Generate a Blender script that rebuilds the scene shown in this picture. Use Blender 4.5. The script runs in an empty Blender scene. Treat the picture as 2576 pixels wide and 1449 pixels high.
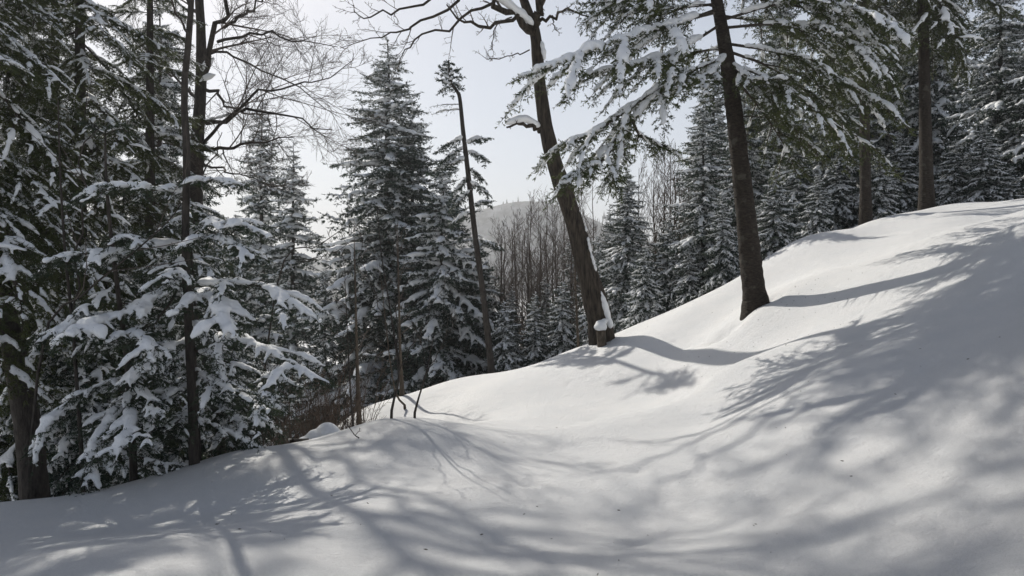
import bpy, math, random
import numpy as np
from mathutils import Vector

# ------------------------------------------------------------------ camera, sky, sun, exposure
SC = bpy.context.scene
COL = SC.collection
F_PX = 667.0            # focal length in pixels of a 1024 px wide frame
HOR = 262.0             # row of the horizon
EYE = 1.65              # eye height over the snow at the photographer's feet

cam_d = bpy.data.cameras.new('camera')
cam_d.sensor_width = 36.0
cam_d.lens = F_PX / 1024.0 * 36.0
cam_d.shift_y = -(288.0 - HOR) / 1024.0
cam_d.clip_start = 0.05
cam_d.clip_end = 6000.0
cam = bpy.data.objects.new('camera', cam_d)
COL.objects.link(cam)
cam.location = (0, 0, EYE)
cam.rotation_euler = (math.radians(90), 0, 0)
SC.camera = cam

SUN_AZ = math.radians(-30.0)      # from +Y, negative = to the left
SUN_EL = math.radians(39.0)
world = bpy.data.worlds.new('World')
SC.world = world
world.use_nodes = True
wn = world.node_tree.nodes
wl = world.node_tree.links
wn.clear()
sky = wn.new('ShaderNodeTexSky')
sky.sky_type = 'NISHITA'
sky.sun_disc = False
sky.sun_elevation = SUN_EL
sky.sun_rotation = SUN_AZ
sky.altitude = 500
sky.air_density = 1.0
sky.dust_density = 3.0
sky.ozone_density = 1.0
bg = wn.new('ShaderNodeBackground')
bg.inputs['Strength'].default_value = 0.074
wo = wn.new('ShaderNodeOutputWorld')
veil = wn.new('ShaderNodeMix')          # thin high cloud over the whole sky
veil.data_type = 'RGBA'
wtc = wn.new('ShaderNodeTexCoord')
wsx = wn.new('ShaderNodeSeparateXYZ')
wl.new(wtc.outputs['Generated'], wsx.inputs['Vector'])
wab = wn.new('ShaderNodeMath'); wab.operation = 'ABSOLUTE'
wl.new(wsx.outputs['Z'], wab.inputs[0])
win = wn.new('ShaderNodeMath'); win.operation = 'SUBTRACT'; win.inputs[0].default_value = 1.0
wl.new(wab.outputs[0], win.inputs[1])
wpw = wn.new('ShaderNodeMath'); wpw.operation = 'POWER'; wpw.inputs[1].default_value = 1.3
wl.new(win.outputs[0], wpw.inputs[0])
wml = wn.new('ShaderNodeMath'); wml.operation = 'MULTIPLY'; wml.inputs[1].default_value = 0.72
wl.new(wpw.outputs[0], wml.inputs[0])
wl.new(wml.outputs[0], veil.inputs['Factor'])
veil.inputs['B'].default_value = (13.6, 14.4, 15.9, 1)
wl.new(sky.outputs['Color'], veil.inputs['A'])
wl.new(veil.outputs['Result'], bg.inputs['Color'])
wl.new(bg.outputs['Background'], wo.inputs['Surface'])

sun_d = bpy.data.lights.new('sun', 'SUN')
sun_d.energy = 5.0
sun_d.angle = math.radians(0.6)
sun_d.color = (1.0, 0.95, 0.86)
sun = bpy.data.objects.new('sun', sun_d)
COL.objects.link(sun)
sdir = Vector((math.sin(SUN_AZ) * math.cos(SUN_EL), math.cos(SUN_AZ) * math.cos(SUN_EL), math.sin(SUN_EL)))
sun.rotation_euler = sdir.to_track_quat('Z', 'Y').to_euler()
sun.location = sdir * 50

vs = SC.view_settings
vs.view_transform = 'Standard'
vs.look = 'None'
vs.gamma = 1.0
vs.exposure = -0.13
vs.use_curve_mapping = False
SC.render.engine = 'CYCLES'
SC.cycles.max_bounces = 6
SC.cycles.diffuse_bounces = 3
SC.cycles.glossy_bounces = 2
SC.cycles.transmission_bounces = 3
SC.cycles.volume_bounces = 0
SC.cycles.transparent_max_bounces = 8
SC.cycles.caustics_reflective = False
SC.cycles.caustics_refractive = False
SC.cycles.use_denoising = True
SC.cycles.use_adaptive_sampling = True
SC.cycles.adaptive_threshold = 0.02
SC.cycles.volume_step_rate = 10

# ------------------------------------------------------------------ helpers
TRIS = [0]
UP = np.array([0.0, 0.0, 1.0])


def W(px, py, d):
    """a point seen at a pixel of the 1024x576 frame, d metres ahead"""
    return np.array([(px - 512.0) / F_PX * d, d, EYE + (HOR - py) / F_PX * d])


def V2(px, py, d):
    """the same for coordinates read off a 2576 px wide view"""
    return W(px / 2.5156, py / 2.5156, d)


def nrm(a):
    return a / np.maximum(np.linalg.norm(a, axis=-1, keepdims=True), 1e-9)


class Geo:
    def __init__(self):
        self.v, self.f, self.m, self.n = [], [], [], 0

    def add(self, V, F, mat=0):
        V = np.asarray(V, dtype=np.float64).reshape(-1, 3)
        F = np.asarray(F, dtype=np.int64).reshape(-1, 3)
        if len(F) == 0:
            return self
        self.v.append(V)
        self.f.append(F + self.n)
        self.m.append(np.full(len(F), mat, dtype=np.int32))
        self.n += len(V)
        return self

    def addgeo(self, g):
        if g.n == 0:
            return self
        V, F, M = g.arrays()
        self.v.append(V)
        self.f.append(F + self.n)
        self.m.append(M)
        self.n += len(V)
        return self

    def arrays(self):
        if not self.v:
            return np.zeros((0, 3)), np.zeros((0, 3), dtype=np.int64), np.zeros(0, dtype=np.int32)
        return np.concatenate(self.v), np.concatenate(self.f), np.concatenate(self.m)

    def mesh(self, name, mats, smooth=True):
        V, F, M = self.arrays()
        me = bpy.data.meshes.new(name)
        me.vertices.add(len(V))
        me.vertices.foreach_set('co', V.astype(np.float32).ravel())
        me.loops.add(len(F) * 3)
        me.loops.foreach_set('vertex_index', F.astype(np.int32).ravel())
        me.polygons.add(len(F))
        me.polygons.foreach_set('loop_start', np.arange(len(F), dtype=np.int32) * 3)
        me.polygons.foreach_set('material_index', M)
        me.polygons.foreach_set('use_smooth', np.full(len(F), smooth, dtype=bool))
        for mt in mats:
            me.materials.append(mt)
        me.update(calc_edges=True)
        TRIS[0] += len(F)
        return me


def link(name, data, parent=None, loc=None):
    o = bpy.data.objects.new(name, data)
    COL.objects.link(o)
    if parent is not None:
        o.parent = parent
    if loc is not None:
        o.location = loc
    return o


def tag(o, label=None, cat=None, group=None, kind=None):
    if label: o['label'] = label
    if cat: o['category'] = cat
    if group: o['group'] = group
    if kind: o['kind'] = kind
    return o


def empty(name, loc=(0, 0, 0), rz=0.0, scale=(1, 1, 1)):
    o = bpy.data.objects.new(name, None)
    COL.objects.link(o)
    o.empty_display_size = 0.2
    o.location = loc
    o.rotation_euler = (0, 0, rz)
    o.scale = scale
    return o


def tubes(P, R, S=5):
    """N tubes of k points each: P (N,k,3), R (N,k)"""
    P = np.asarray(P, float)
    R = np.asarray(R, float)
    N, k, _ = P.shape
    T = nrm(np.gradient(P, axis=1))
    mt = np.abs(nrm(P[:, -1] - P[:, 0]))
    ref = np.zeros((N, 3))
    ref[np.arange(N), np.argmin(mt, axis=1)] = 1.0
    n1 = nrm(np.cross(T, ref[:, None, :]))
    n2 = np.cross(T, n1)
    a = np.arange(S) / S * 2 * np.pi
    V = P[:, :, None, :] + R[:, :, None, None] * (np.cos(a)[None, None, :, None] * n1[:, :, None, :] + np.sin(a)[None, None, :, None] * n2[:, :, None, :])
    i = np.arange(N)[:, None, None] * (k * S)
    j = np.arange(k - 1)[None, :, None] * S
    s = np.arange(S)[None, None, :]
    s2 = (s + 1) % S
    a0 = i + j + s
    b0 = i + j + s2
    c0 = i + j + S + s2
    d0 = i + j + S + s
    F = np.concatenate([np.stack([a0, b0, c0], -1).reshape(-1, 3), np.stack([a0, c0, d0], -1).reshape(-1, 3)])
    return V.reshape(-1, 3), F


def resample(pts, k):
    """smooth Catmull-Rom resampling of a polyline to k points"""
    p = np.asarray(pts, float)
    if len(p) == 2:
        t = np.linspace(0, 1, k)[:, None]
        return p[0] * (1 - t) + p[1] * t
    q = np.vstack([2 * p[0] - p[1], p, 2 * p[-1] - p[-2]])
    u = np.linspace(0, len(p) - 1 - 1e-6, k)
    i = u.astype(int)
    t = (u - i)[:, None]
    p0, p1, p2, p3 = q[i], q[i + 1], q[i + 2], q[i + 3]
    return 0.5 * ((2 * p1) + (-p0 + p2) * t + (2 * p0 - 5 * p1 + 4 * p2 - p3) * t ** 2 + (-p0 + 3 * p1 - 3 * p2 + p3) * t ** 3)


def along(P, t):
    """points and tangents at fractions t (n) of one polyline P (k,3)"""
    k = len(P)
    u = np.clip(t, 0, 1) * (k - 1)
    i = np.minimum(u.astype(int), k - 2)
    f = (u - i)[:, None]
    return P[i] * (1 - f) + P[i + 1] * f, nrm(P[i + 1] - P[i])


def ico(sub=1):
    g = (1 + 5 ** 0.5) / 2
    v = [(-1, g, 0), (1, g, 0), (-1, -g, 0), (1, -g, 0), (0, -1, g), (0, 1, g), (0, -1, -g), (0, 1, -g), (g, 0, -1), (g, 0, 1), (-g, 0, -1), (-g, 0, 1)]
    f = [(0, 11, 5), (0, 5, 1), (0, 1, 7), (0, 7, 10), (0, 10, 11), (1, 5, 9), (5, 11, 4), (11, 10, 2), (10, 7, 6), (7, 1, 8), (3, 9, 4), (3, 4, 2), (3, 2, 6), (3, 6, 8), (3, 8, 9), (4, 9, 5), (2, 4, 11), (6, 2, 10), (8, 6, 7), (9, 8, 1)]
    v = [np.array(x, float) / np.linalg.norm(x) for x in v]
    for _ in range(sub):
        nf, mid = [], {}
        def m(a, b):
            key = (min(a, b), max(a, b))
            if key not in mid:
                w = v[a] + v[b]
                v.append(w / np.linalg.norm(w))
                mid[key] = len(v) - 1
            return mid[key]
        for a, b, c in f:
            x, y, z = m(a, b), m(b, c), m(c, a)
            nf += [(a, x, z), (b, y, x), (c, z, y), (x, y, z)]
        f = nf
    return np.array(v), np.array(f)


ICO_V, ICO_F = ico(1)


def blobs(C, D, R):
    """ellipsoids: centres C (n,3), axis directions D (n,3), radii R (n,3) along D, across, up"""
    C = np.asarray(C, float).reshape(-1, 3)
    D = nrm(np.asarray(D, float).reshape(-1, 3))
    R = np.asarray(R, float).reshape(-1, 3)
    side = nrm(np.cross(np.broadcast_to(UP, D.shape) + 1e-4 * np.array([1.0, 0.3, 0]), D))
    upv = np.cross(D, side)
    V = C[:, None, :] + ICO_V[None, :, 0:1] * (D * R[:, 0:1])[:, None, :] + ICO_V[None, :, 1:2] * (side * R[:, 1:2])[:, None, :] + ICO_V[None, :, 2:3] * (upv * R[:, 2:3])[:, None, :]
    F = ICO_F[None] + (np.arange(len(C)) * len(ICO_V))[:, None, None]
    return V.reshape(-1, 3), F.reshape(-1, 3)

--

▶ Written instruction:
Reproduce only the lines from the beginning of the data through the line that contains "the photographer's feet", both included, and please drop the pictures.

▶ Written reply:
Generate a Blender script that rebuilds the scene shown in this picture. Use Blender 4.5. The script runs in an empty Blender scene. Treat the picture as 2576 pixels wide and 1449 pixels high.
import bpy, math, random
import numpy as np
from mathutils import Vector

# ------------------------------------------------------------------ camera, sky, sun, exposure
SC = bpy.context.scene
COL = SC.collection
F_PX = 667.0            # focal length in pixels of a 1024 px wide frame
HOR = 262.0             # row of the horizon
EYE = 1.65              # eye height over the snow at the photographer's feet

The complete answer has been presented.